Comics & Visual Cultures

Comics and Visual Cultures

 

Academic Team:
Katherine Kelp-Stebbins (kkelp@uoregon.edu
FIG Seminar Instructor
Helen
FIG Assistant

Meet your FIG Instructor and Assistant!

 

 
Courses in the FIG:

UGST 109 FIG Seminar

 TIME | BUILDING | CRN | 1 Credit

How can we use images to understand and challenge the world around us? This FIG will explore how visual media and graphic narratives popularize and subvert representations of race, gender, and ethnicity. How do films, photographs, and graphic narratives produce imaginaries that influence the ways we see the world and each other? What are the ethics of representation and how can artists and authors influence popular perceptions? Using contemporary media and comic books we will consider how we interpret images and visualize community and difference. We will have opportunities to work directly with artists to discuss their methods and reasons for the work they produce. Likewise, we will look into the business aspects of visual media. We will engage in collaborative and individual creative, hands-on activities complemented by opportunities for self-reflection.

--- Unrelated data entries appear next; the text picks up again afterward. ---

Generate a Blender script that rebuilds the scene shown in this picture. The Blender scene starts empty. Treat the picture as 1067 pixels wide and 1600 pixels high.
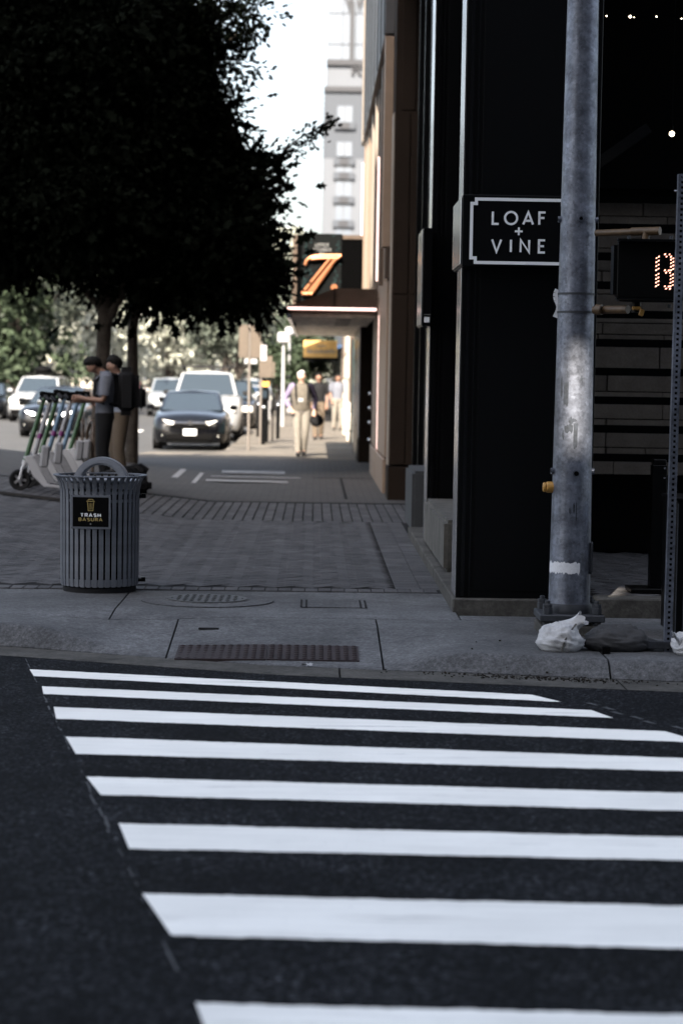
import bpy, bmesh, math, random
import numpy as np
from mathutils import Vector, Matrix, noise as mnoise
R_ = math.radians
rng = random.Random(11)
SC = bpy.context.scene
COL = SC.collection

# ------------------------------------------------------------------ camera, sky, sun, exposure
RO, PS, PT, FPX, CAMH = .0165, .0136, .0628, 3300., 1.59
cd = bpy.data.cameras.new('camera'); cam = bpy.data.objects.new('camera', cd); COL.objects.link(cam)
cd.sensor_fit = 'VERTICAL'; cd.sensor_height = 36; cd.sensor_width = 24
cd.lens = FPX / 1600 * 36
cd.clip_start = .2; cd.clip_end = 3000
cam.location = (0, 0, CAMH)
cam.rotation_euler = (Matrix.Rotation(-PS, 3, 'Z') @ Matrix.Rotation(math.pi/2 - PT, 3, 'X') @ Matrix.Rotation(RO, 3, 'Z')).to_euler()
cd.dof.use_dof = True; cd.dof.focus_distance = 14.0; cd.dof.aperture_fstop = 2.4
SC.camera = cam
SUN_EL, SUN_AZ = R_(40), R_(14)          # sun behind the camera, a little to the left
w = bpy.data.worlds.new('World'); SC.world = w; w.use_nodes = True
nt = w.node_tree; bg = nt.nodes['Background']
sky = nt.nodes.new('ShaderNodeTexSky'); sky.sky_type = 'NISHITA'; sky.sun_disc = False
sky.sun_elevation = SUN_EL; sky.sun_rotation = math.pi + SUN_AZ
sky.air_density = 1.1; sky.dust_density = 4.5; sky.ozone_density = 1.2
hs = nt.nodes.new('ShaderNodeHueSaturation'); hs.inputs['Saturation'].default_value = .62
nt.links.new(sky.outputs[0], hs.inputs['Color']); nt.links.new(hs.outputs[0], bg.inputs[0]); bg.inputs[1].default_value = .085
sl = bpy.data.lights.new('sun', 'SUN'); so = bpy.data.objects.new('sun', sl); COL.objects.link(so)
sl.energy = 3.9; sl.angle = R_(.3); sl.color = (1, .9, .76)
SUND = Vector((math.sin(SUN_AZ)*math.cos(SUN_EL), math.cos(SUN_AZ)*math.cos(SUN_EL), -math.sin(SUN_EL)))
so.rotation_euler = SUND.to_track_quat('-Z', 'Y').to_euler()
SC.view_settings.view_transform = 'Standard'; SC.view_settings.look = 'None'
SC.view_settings.exposure = 2.5; SC.view_settings.gamma = 1; SC.view_settings.use_curve_mapping = False
SC.render.engine = 'CYCLES'
SC.cycles.use_denoising = True
SC.cycles.max_bounces = 6; SC.cycles.sample_clamp_indirect = 6

# ------------------------------------------------------------------ helpers: measuring the photograph
def ray(px, py):
    x, y = px-533.5, py-800.
    c, s = math.cos(RO), math.sin(RO)
    x, y = x*c+y*s, -x*s+y*c
    dx, dy, dz = x/FPX, 1., -y/FPX
    cp, sp = math.cos(PT), math.sin(PT)
    dy, dz = dy*cp+dz*sp, -dy*sp+dz*cp
    cy, sy = math.cos(PS), math.sin(PS)
    return Vector((dx*cy+dy*sy, -dx*sy+dy*cy, dz))
def G(px, py, z=0.):
    d = ray(px, py); t = (z-CAMH)/d.z; return Vector((d.x*t, d.y*t, z))
def U(px, py, Y):
    d = ray(px, py); t = Y/d.y; return Vector((d.x*t, Y, CAMH+d.z*t))
def RD(px, py):
    d = ray(px, py); t = (.2-CAMH)/(d.z+.0258*d.y); return Vector((d.x*t, d.y*t, CAMH+d.z*t))

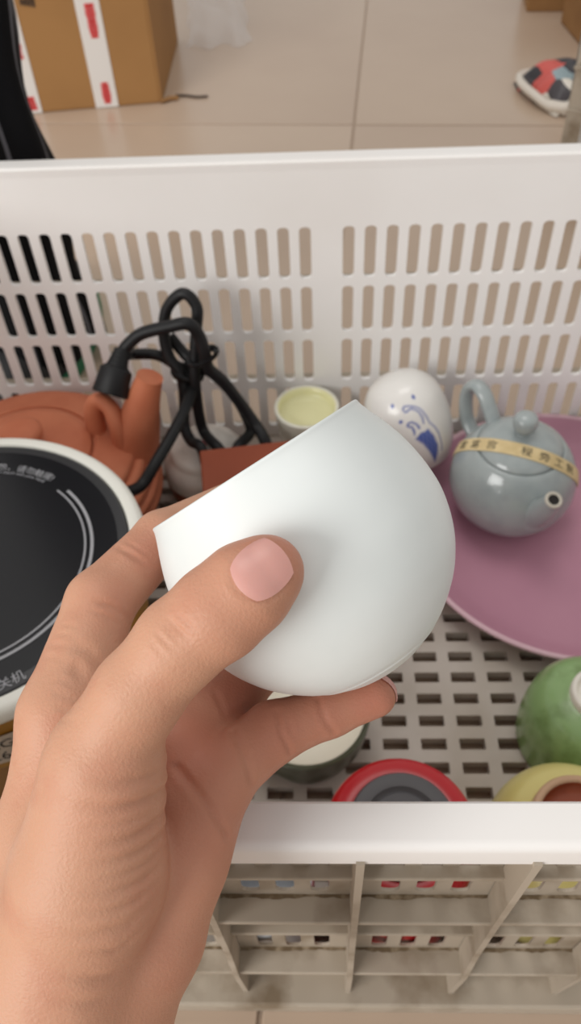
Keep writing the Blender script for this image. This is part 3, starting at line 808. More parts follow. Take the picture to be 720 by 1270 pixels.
def nail_plate(pts, N, thick, towards):
    """a thin curved plate from an N x N grid of points"""
    T = [Vector(p) for p in pts]
    mid = sum(T, Vector()) / len(T)
    nn = (Vector(towards) - mid).normalized()
    fs = [(i * N + j, i * N + j + 1, (i + 1) * N + j + 1, (i + 1) * N + j) for i in range(N - 1) for j in range(N - 1)]
    ring = [i * N for i in range(N)] + [(N - 1) * N + j for j in range(1, N)] + [i * N + N - 1 for i in range(N - 2, -1, -1)] + [j for j in range(N - 2, 0, -1)]
    L = N * N
    fs2 = [tuple(L + i for i in f[::-1]) for f in fs] + [(ring[k], ring[(k + 1) % len(ring)], L + ring[(k + 1) % len(ring)], L + ring[k]) for k in range(len(ring))]
    nm = MB()
    nm.add(T + [p - nn * thick for p in T], fs + fs2)
    return nm


nail2 = nail_plate(LITTLE_NAIL, 7, 0.0007, (0.1, 0.2, 0.2)).build('nail', M_NAIL, hand_root, smooth=50, M=HI)
nail = nail_plate(THUMBNAIL, 11, 0.0009, (0, 0, 0.46)).build('nail', M_NAIL, hand_root, smooth=50, M=HI)
nail['label'] = 'pink thumbnail'

# ------------------------------------------------------------------ round electric tea stove, power cord
M_GLASS = mat('black_ceramic_glass', srgb(24, 24, 27), 0.22, 0.5)
M_GLASS_EDGE = mat('dark_glass_margin', srgb(46, 46, 48), 0.35, 0.5)
M_STOVE_RING = mat('ivory_plastic_ring', srgb(232, 231, 222), 0.4, 0.4)
M_AMBER = mat('amber_gold_enamel', srgb(176, 126, 38), 0.4, 0.5, (25, srgb(150, 100, 26), 0.45, 0.7))
M_PRINT = mat('grey_print', srgb(160, 160, 164), 0.5)
M_LABEL = mat('grey_sticker', srgb(190, 176, 160), 0.6)
M_BLACK = mat('black_rubber', srgb(20, 20, 22), 0.5, 0.35, None, (200, 0.1, 0.0005))
M_INK = mat('black_ink', srgb(30, 26, 24), 0.7)
ST = (-0.1785, 0.2425)
stove = thing('tea_stove', 'round electric tea stove with black glass top and ivory ring', 'stove', (*ST, 0.086))
b = MB()
b.lathe([(0, 0), (0.078, 0), (0.0815, 0.002), (0.083, 0.006), (0.0845, 0.054), (0, 0.054)], 96)
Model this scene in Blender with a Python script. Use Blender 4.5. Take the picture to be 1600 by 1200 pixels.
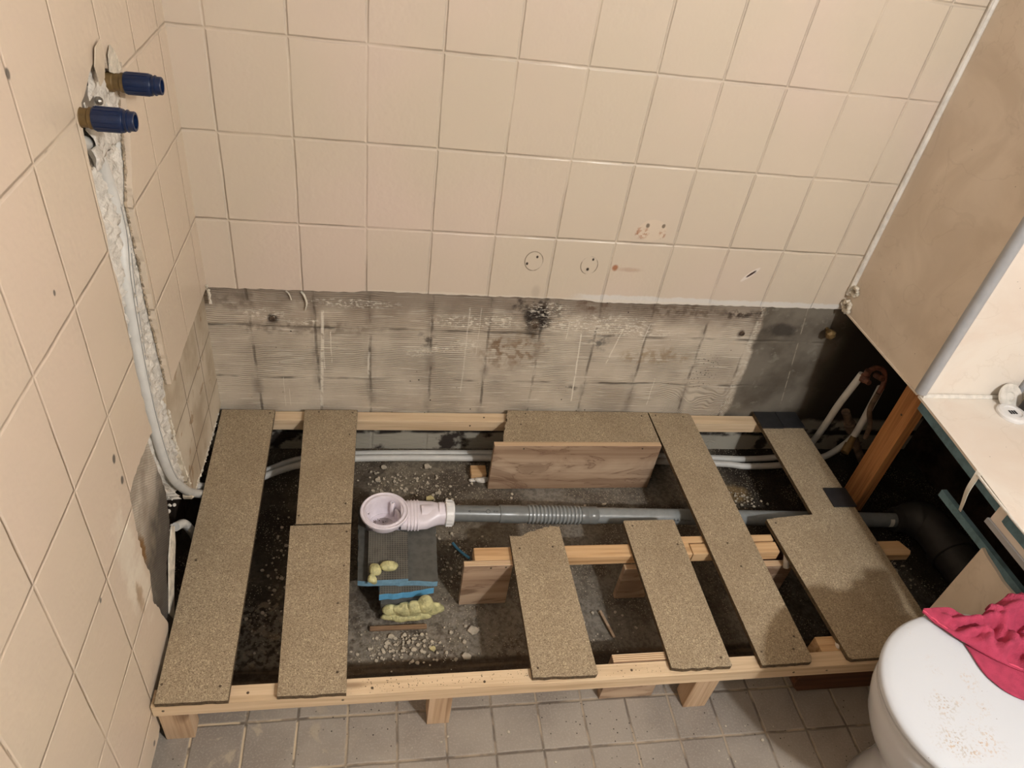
import bpy, bmesh, math, random
from mathutils import Vector, Matrix, noise as mn

S = bpy.context.scene
for o in list(bpy.data.objects):
    bpy.data.objects.remove(o)

# ------------------------------------------------------------------ camera, world, lights, exposure
cam = bpy.data.objects.new('camera', bpy.data.cameras.new('camera'))
S.collection.objects.link(cam)
RX = Vector((0.9825210464869183, -0.13203424624371515, 0.13122252485407992))
DN = Vector((0.017644502922132953, -0.6356945339017273, -0.7717390304252646))
FW = Vector((0.18531342295380676, 0.76056519601146, -0.6222535800514477))
CP = Vector((0.398056881, -1.52488535, 1.507784715))
m = Matrix.Identity(4)
for i in range(3):
    m[i][0] = RX[i]; m[i][1] = -DN[i]; m[i][2] = -FW[i]; m[i][3] = CP[i]
cam.matrix_world = m
cam.data.lens = 36 * 1121.52207 / 1600
cam.data.sensor_width = 36
cam.data.clip_start = 0.02
S.camera = cam

W = bpy.data.worlds.new('world'); S.world = W; W.use_nodes = True
W.node_tree.nodes['Background'].inputs[0].default_value = (1, .95, .9, 1)
W.node_tree.nodes['Background'].inputs[1].default_value = 0.02

def lamp(name, kind, loc, power, col, size=.05, rot=None):
    l = bpy.data.lights.new(name, kind); l.energy = power; l.color = col
    if kind == 'AREA':
        l.shape = 'DISK'; l.size = size
    else:
        l.shadow_soft_size = size
    o = bpy.data.objects.new(name, l); o.location = loc
    if rot: o.rotation_euler = rot
    S.collection.objects.link(o)
    return o
KEY = 62.0
lamp('vanity_bulb', 'POINT', (1.53, -2.26, 2.00), KEY, (1, 1, .985), .04)
lamp('vanity_bulb.001', 'POINT', (1.64, -2.23, 1.99), KEY * .35, (1, 1, 1.02), .04)
lamp('ceiling_lamp', 'POINT', (.85, -1.35, 2.28), 2.5, (1, .98, .95), .09)

VS = S.view_settings
VS.view_transform = 'Standard'; VS.look = 'None'; VS.gamma = 1; VS.use_curve_mapping = False
VS.exposure = 0.68

# ------------------------------------------------------------------ node helpers
def lin(r, g, b):
    f = lambda c: (c / 255 / 12.92) if c / 255 <= .04045 else ((c / 255 + .055) / 1.055) ** 2.4
    return (f(r), f(g), f(b), 1)

class NT:
    def __init__(s, name):
        s.m = bpy.data.materials.new(name); s.m.use_nodes = True
        s.t = s.m.node_tree; s.b = s.t.nodes['Principled BSDF']
        s.tc = s.t.nodes.new('ShaderNodeTexCoord'); s.P = s.tc.outputs['Object']
    def put(s, sock, v):
        if isinstance(v, bpy.types.NodeSocket): s.t.links.new(v, sock)
        elif v is not None:
            try: sock.default_value = v
            except Exception: sock.default_value = tuple(v)[:len(sock.default_value)]
    def math(s, op, a, b=None, c=None, clamp=False):
        n = s.t.nodes.new('ShaderNodeMath'); n.operation = op; n.use_clamp = clamp
        s.put(n.inputs[0], a)
        if b is not None: s.put(n.inputs[1], b)
        if c is not None: s.put(n.inputs[2], c)
        return n.outputs[0]
    def add(s, a, b): return s.math('ADD', a, b)
    def sub(s, a, b): return s.math('SUBTRACT', a, b)
    def mul(s, a, b): return s.math('MULTIPLY', a, b)
    def mx(s, a, b): return s.math('MAXIMUM', a, b)
    def mn(s, a, b): return s.math('MINIMUM', a, b)
    def step(s, v, lo, hi, a=0., b=1.):          # smooth range
        n = s.t.nodes.new('ShaderNodeMapRange'); n.interpolation_type = 'SMOOTHSTEP'
        s.put(n.inputs[0], v)
        n.inputs[1].default_value = lo; n.inputs[2].default_value = hi
        n.inputs[3].default_value = a; n.inputs[4].default_value = b
        return n.outputs[0]
    def xyz(s, v=None):
        n = s.t.nodes.new('ShaderNodeSeparateXYZ'); s.put(n.inputs[0], v or s.P)
        return n.outputs
    def vec(s, x, y, z):
        n = s.t.nodes.new('ShaderNodeCombineXYZ')
        for i, q in enumerate((x, y, z)): s.put(n.inputs[i], q)
        return n.outputs[0]
    def scale(s, sc, v=None):
        n = s.t.nodes.new('ShaderNodeMapping'); s.put(n.inputs[0], v or s.P)
        n.inputs['Scale'].default_value = sc
        return n.outputs[0]
    def noise(s, sc, v=None, det=3, rough=.55, dist=0):
        n = s.t.nodes.new('ShaderNodeTexNoise'); s.put(n.inputs['Vector'], v or s.P)
        n.inputs['Scale'].default_value = sc; n.inputs['Detail'].default_value = det
        n.inputs['Roughness'].default_value = rough; n.inputs['Distortion'].default_value = dist
        return n.outputs[0]
    def voro(s, sc, v=None, feat='F1', out='Distance'):
        n = s.t.nodes.new('ShaderNodeTexVoronoi'); n.feature = feat; s.put(n.inputs['Vector'], v or s.P)
        n.inputs['Scale'].default_value = sc
        return n.outputs[out]
    def mix(s, f, a, b, mode='MIX'):
        n = s.t.nodes.new('ShaderNodeMix'); n.data_type = 'RGBA'; n.blend_type = mode
        s.put(n.inputs[0], f); s.put(n.inputs[6], a); s.put(n.inputs[7], b)
        return n.outputs[2]
    def ramp(s, f, stops):
        n = s.t.nodes.new('ShaderNodeValToRGB'); s.put(n.inputs[0], f)
        e = n.color_ramp.elements
        while len(e) < len(stops): e.new(.5)
        for k, (p, c) in enumerate(stops): e[k].position = p; e[k].color = c
        return n.outputs[0]
    def grid(s, u, off, per):                    # distance to nearest line off + k*per
        a = s.math('DIVIDE', s.sub(u, off), per)
        fr = s.sub(a, s.math('ROUND', a))
        return s.mul(s.math('ABSOLUTE', fr), per)
    def blob(s, u, v, cu, cv, ru, rv, soft=.5, wob=None):
        a = s.math('DIVIDE', s.sub(u, cu), ru); b = s.math('DIVIDE', s.sub(v, cv), rv)
        d = s.math('SQRT', s.add(s.mul(a, a), s.mul(b, b)))
        if wob is not None: d = s.add(d, wob)
        return s.step(d, 1 + soft, 1 - soft)
    def bump(s, h, dist=.002, strength=1.):
        n = s.t.nodes.new('ShaderNodeBump'); s.put(n.inputs['Height'], h)
        n.inputs['Distance'].default_value = dist; n.inputs['Strength'].default_value = strength
        s.t.links.new(n.outputs[0], s.b.inputs['Normal'])
    def out(s, col=None, rough=.5, metal=0, spec=.5):
        if col is not None: s.put(s.b.inputs['Base Color'], col)
        s.put(s.b.inputs['Roughness'], rough); s.put(s.b.inputs['Metallic'], metal)
        s.b.inputs['Specular IOR Level'].default_value = spec
        return s.m

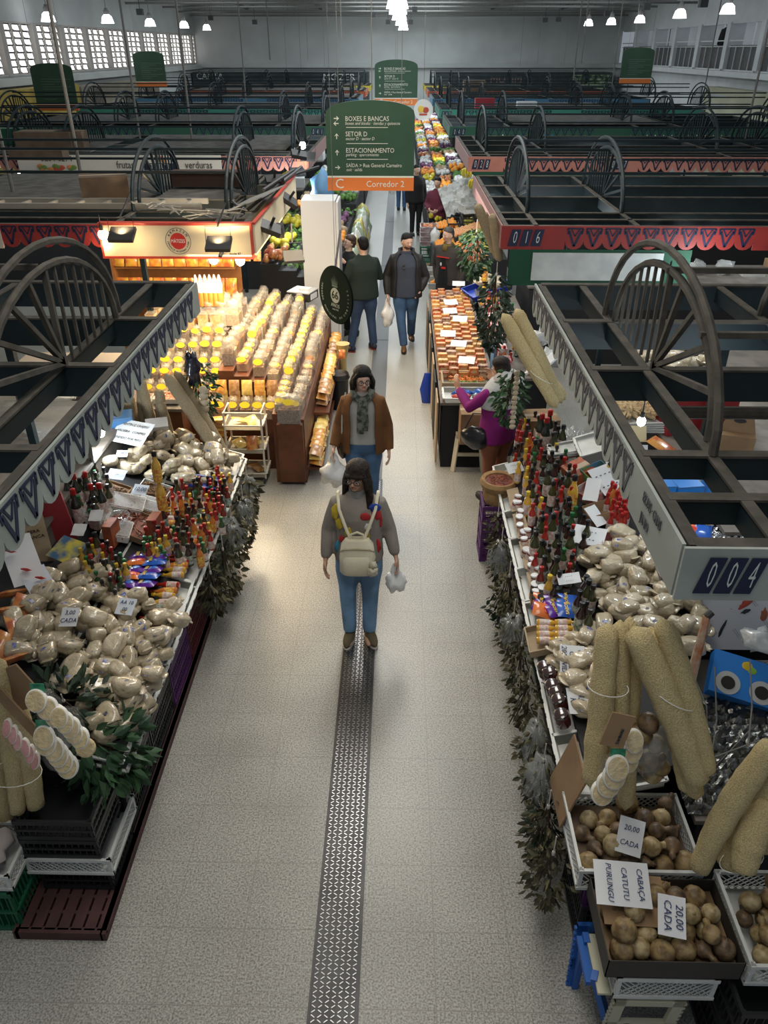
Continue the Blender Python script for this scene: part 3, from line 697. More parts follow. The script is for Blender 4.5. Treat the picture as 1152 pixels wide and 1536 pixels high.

ENG 280 Intro to Comic Studies

Arts & Letters (>1)| TIME | BUILDING | CRN | 4 Credits

This course provides an introduction to the analysis of comics and graphic narratives in terms of their poetics, genres, forms, history, and the academic discipline of Comics Studies. Our multifaceted examination will balance close readings of primary texts with in-depth research and analysis of the development of the form in U.S. culture. By reading a range of comic-art forms (the newspaper strip, the comic book, the graphic novel, etc.), informed by several examples of contemporary comics scholarship, we will investigate the medium’s complex interplay of word and image as well as the role of cultural factors in the publication history of comics

COLT 103 Visual Culture

Arts & Letters (>1)| >GP | TIME | BUILDING | CRN | 4 Credits

The "Introduction to Comparative Literature" series (COLT 101, 102, 103) introduces students to the study of world culture. Each course emphasizes the richness and complexity of world culture, covering a broad array of works from classical Greece to the modern Caribbean, from Shakespeare to the Kenyan essayist and playwright Ngugi wa Thiong'o. However, where COLT 101 and 102 focus primarily on written texts, COLT 103 introduces students to the study of Comparative Literature by considering visual culture from across the world. "Visual culture" is a term that has been used within the discipline for several decades now, and includes topics in world film and digital media; performance and live culture; and, finally, texts that combine word and image (e.g. graphic novels and photojournalism). In many ways the study of visual culture now represents the cutting edge of Comparative Literature as a discipline. COLT 101, 102 and 103 complement each other, and may be taken individually or out of sequence. COLT 103 satisfies both the University's Arts and Letters requirement and the International Cultures multicultural requirement.